**SET TASK:**
Below is a block of data; give all of it again word for word.

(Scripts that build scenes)
— Begin —

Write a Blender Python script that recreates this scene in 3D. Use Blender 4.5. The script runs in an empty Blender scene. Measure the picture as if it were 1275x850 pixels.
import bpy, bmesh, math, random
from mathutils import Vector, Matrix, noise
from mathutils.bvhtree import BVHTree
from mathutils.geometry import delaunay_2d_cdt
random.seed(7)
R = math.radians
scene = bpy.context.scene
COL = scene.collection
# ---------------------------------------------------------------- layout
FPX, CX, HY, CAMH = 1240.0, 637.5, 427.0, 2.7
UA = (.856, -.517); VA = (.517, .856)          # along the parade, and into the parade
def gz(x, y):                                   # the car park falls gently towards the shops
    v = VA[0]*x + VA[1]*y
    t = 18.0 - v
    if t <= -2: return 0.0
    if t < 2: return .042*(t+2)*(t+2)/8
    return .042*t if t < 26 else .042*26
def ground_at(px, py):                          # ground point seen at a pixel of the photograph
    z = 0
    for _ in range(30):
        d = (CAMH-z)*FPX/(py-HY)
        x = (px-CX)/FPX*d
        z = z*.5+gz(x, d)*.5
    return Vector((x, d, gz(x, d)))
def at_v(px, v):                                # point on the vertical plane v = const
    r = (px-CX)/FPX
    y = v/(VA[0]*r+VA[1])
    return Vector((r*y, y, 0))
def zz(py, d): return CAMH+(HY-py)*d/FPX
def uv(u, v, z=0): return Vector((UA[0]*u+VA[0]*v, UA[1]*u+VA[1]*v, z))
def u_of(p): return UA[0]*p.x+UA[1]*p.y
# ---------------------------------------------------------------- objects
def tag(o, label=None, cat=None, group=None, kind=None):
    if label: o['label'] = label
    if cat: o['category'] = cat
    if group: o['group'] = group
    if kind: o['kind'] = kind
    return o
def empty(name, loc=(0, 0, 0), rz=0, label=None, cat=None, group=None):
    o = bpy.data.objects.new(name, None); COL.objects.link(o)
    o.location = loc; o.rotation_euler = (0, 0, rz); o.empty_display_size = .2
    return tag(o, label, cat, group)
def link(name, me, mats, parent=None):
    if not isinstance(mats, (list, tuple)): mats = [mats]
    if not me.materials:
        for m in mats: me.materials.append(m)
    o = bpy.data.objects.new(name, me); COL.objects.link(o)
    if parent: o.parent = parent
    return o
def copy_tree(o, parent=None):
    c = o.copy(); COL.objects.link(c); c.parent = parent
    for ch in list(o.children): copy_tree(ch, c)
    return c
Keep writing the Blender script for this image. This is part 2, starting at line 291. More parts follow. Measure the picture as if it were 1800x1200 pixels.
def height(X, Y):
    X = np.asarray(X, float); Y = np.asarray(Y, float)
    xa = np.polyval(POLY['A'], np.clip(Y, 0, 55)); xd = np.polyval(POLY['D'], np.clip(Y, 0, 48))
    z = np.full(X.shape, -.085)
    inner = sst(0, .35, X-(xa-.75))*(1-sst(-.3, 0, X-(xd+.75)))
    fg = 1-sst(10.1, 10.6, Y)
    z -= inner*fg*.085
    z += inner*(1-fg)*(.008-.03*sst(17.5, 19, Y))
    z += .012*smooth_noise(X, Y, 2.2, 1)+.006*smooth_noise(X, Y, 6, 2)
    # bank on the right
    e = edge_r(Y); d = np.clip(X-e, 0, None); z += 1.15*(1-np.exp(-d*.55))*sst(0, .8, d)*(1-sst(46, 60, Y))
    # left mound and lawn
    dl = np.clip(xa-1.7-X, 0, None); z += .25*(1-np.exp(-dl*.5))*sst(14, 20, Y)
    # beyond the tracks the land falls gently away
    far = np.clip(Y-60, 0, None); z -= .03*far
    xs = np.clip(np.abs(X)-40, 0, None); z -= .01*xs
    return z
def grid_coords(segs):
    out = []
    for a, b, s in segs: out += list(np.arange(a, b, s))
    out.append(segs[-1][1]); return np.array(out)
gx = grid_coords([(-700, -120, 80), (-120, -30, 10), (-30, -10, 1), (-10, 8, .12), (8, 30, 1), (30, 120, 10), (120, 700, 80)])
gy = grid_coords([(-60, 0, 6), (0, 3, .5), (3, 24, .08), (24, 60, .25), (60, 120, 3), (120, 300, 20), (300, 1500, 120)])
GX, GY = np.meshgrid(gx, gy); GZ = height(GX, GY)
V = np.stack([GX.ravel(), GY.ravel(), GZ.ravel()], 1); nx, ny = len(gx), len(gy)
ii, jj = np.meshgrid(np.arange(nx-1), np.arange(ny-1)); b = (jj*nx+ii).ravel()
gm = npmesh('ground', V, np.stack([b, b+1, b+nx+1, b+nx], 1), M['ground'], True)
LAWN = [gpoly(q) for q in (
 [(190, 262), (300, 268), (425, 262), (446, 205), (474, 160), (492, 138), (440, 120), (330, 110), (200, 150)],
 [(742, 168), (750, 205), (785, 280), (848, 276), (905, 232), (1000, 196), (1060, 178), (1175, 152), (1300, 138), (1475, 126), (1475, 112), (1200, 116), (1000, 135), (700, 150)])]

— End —

**REPLY:**
Write a Blender Python script that recreates this scene in 3D. Use Blender 4.5. The script runs in an empty Blender scene. Measure the picture as if it were 1275x850 pixels.
import bpy, bmesh, math, random
from mathutils import Vector, Matrix, noise
from mathutils.bvhtree import BVHTree
from mathutils.geometry import delaunay_2d_cdt
random.seed(7)
R = math.radians
scene = bpy.context.scene
COL = scene.collection
# ---------------------------------------------------------------- layout
FPX, CX, HY, CAMH = 1240.0, 637.5, 427.0, 2.7
UA = (.856, -.517); VA = (.517, .856)          # along the parade, and into the parade
def gz(x, y):                                   # the car park falls gently towards the shops
    v = VA[0]*x + VA[1]*y
    t = 18.0 - v
    if t <= -2: return 0.0
    if t < 2: return .042*(t+2)*(t+2)/8
    return .042*t if t < 26 else .042*26
def ground_at(px, py):                          # ground point seen at a pixel of the photograph
    z = 0
    for _ in range(30):
        d = (CAMH-z)*FPX/(py-HY)
        x = (px-CX)/FPX*d
        z = z*.5+gz(x, d)*.5
    return Vector((x, d, gz(x, d)))
def at_v(px, v):                                # point on the vertical plane v = const
    r = (px-CX)/FPX
    y = v/(VA[0]*r+VA[1])
    return Vector((r*y, y, 0))
def zz(py, d): return CAMH+(HY-py)*d/FPX
def uv(u, v, z=0): return Vector((UA[0]*u+VA[0]*v, UA[1]*u+VA[1]*v, z))
def u_of(p): return UA[0]*p.x+UA[1]*p.y
# ---------------------------------------------------------------- objects
def tag(o, label=None, cat=None, group=None, kind=None):
    if label: o['label'] = label
    if cat: o['category'] = cat
    if group: o['group'] = group
    if kind: o['kind'] = kind
    return o
def empty(name, loc=(0, 0, 0), rz=0, label=None, cat=None, group=None):
    o = bpy.data.objects.new(name, None); COL.objects.link(o)
    o.location = loc; o.rotation_euler = (0, 0, rz); o.empty_display_size = .2
    return tag(o, label, cat, group)
def link(name, me, mats, parent=None):
    if not isinstance(mats, (list, tuple)): mats = [mats]
    if not me.materials:
        for m in mats: me.materials.append(m)
    o = bpy.data.objects.new(name, me); COL.objects.link(o)
    if parent: o.parent = parent
    return o
def copy_tree(o, parent=None):
    c = o.copy(); COL.objects.link(c); c.parent = parent
    for ch in list(o.children): copy_tree(ch, c)
    return c
Keep writing the Blender script for this image. This is part 2, starting at line 291. More parts follow. Measure the picture as if it were 1800x1200 pixels.
def height(X, Y):
    X = np.asarray(X, float); Y = np.asarray(Y, float)
    xa = np.polyval(POLY['A'], np.clip(Y, 0, 55)); xd = np.polyval(POLY['D'], np.clip(Y, 0, 48))
    z = np.full(X.shape, -.085)
    inner = sst(0, .35, X-(xa-.75))*(1-sst(-.3, 0, X-(xd+.75)))
    fg = 1-sst(10.1, 10.6, Y)
    z -= inner*fg*.085
    z += inner*(1-fg)*(.008-.03*sst(17.5, 19, Y))
    z += .012*smooth_noise(X, Y, 2.2, 1)+.006*smooth_noise(X, Y, 6, 2)
    # bank on the right
    e = edge_r(Y); d = np.clip(X-e, 0, None); z += 1.15*(1-np.exp(-d*.55))*sst(0, .8, d)*(1-sst(46, 60, Y))
    # left mound and lawn
    dl = np.clip(xa-1.7-X, 0, None); z += .25*(1-np.exp(-dl*.5))*sst(14, 20, Y)
    # beyond the tracks the land falls gently away
    far = np.clip(Y-60, 0, None); z -= .03*far
    xs = np.clip(np.abs(X)-40, 0, None); z -= .01*xs
    return z
def grid_coords(segs):
    out = []
    for a, b, s in segs: out += list(np.arange(a, b, s))
    out.append(segs[-1][1]); return np.array(out)
gx = grid_coords([(-700, -120, 80), (-120, -30, 10), (-30, -10, 1), (-10, 8, .12), (8, 30, 1), (30, 120, 10), (120, 700, 80)])
gy = grid_coords([(-60, 0, 6), (0, 3, .5), (3, 24, .08), (24, 60, .25), (60, 120, 3), (120, 300, 20), (300, 1500, 120)])
GX, GY = np.meshgrid(gx, gy); GZ = height(GX, GY)
V = np.stack([GX.ravel(), GY.ravel(), GZ.ravel()], 1); nx, ny = len(gx), len(gy)
ii, jj = np.meshgrid(np.arange(nx-1), np.arange(ny-1)); b = (jj*nx+ii).ravel()
gm = npmesh('ground', V, np.stack([b, b+1, b+nx+1, b+nx], 1), M['ground'], True)
LAWN = [gpoly(q) for q in (
 [(190, 262), (300, 268), (425, 262), (446, 205), (474, 160), (492, 138), (440, 120), (330, 110), (200, 150)],
 [(742, 168), (750, 205), (785, 280), (848, 276), (905, 232), (1000, 196), (1060, 178), (1175, 152), (1300, 138), (1475, 126), (1475, 112), (1200, 116), (1000, 135), (700, 150)])]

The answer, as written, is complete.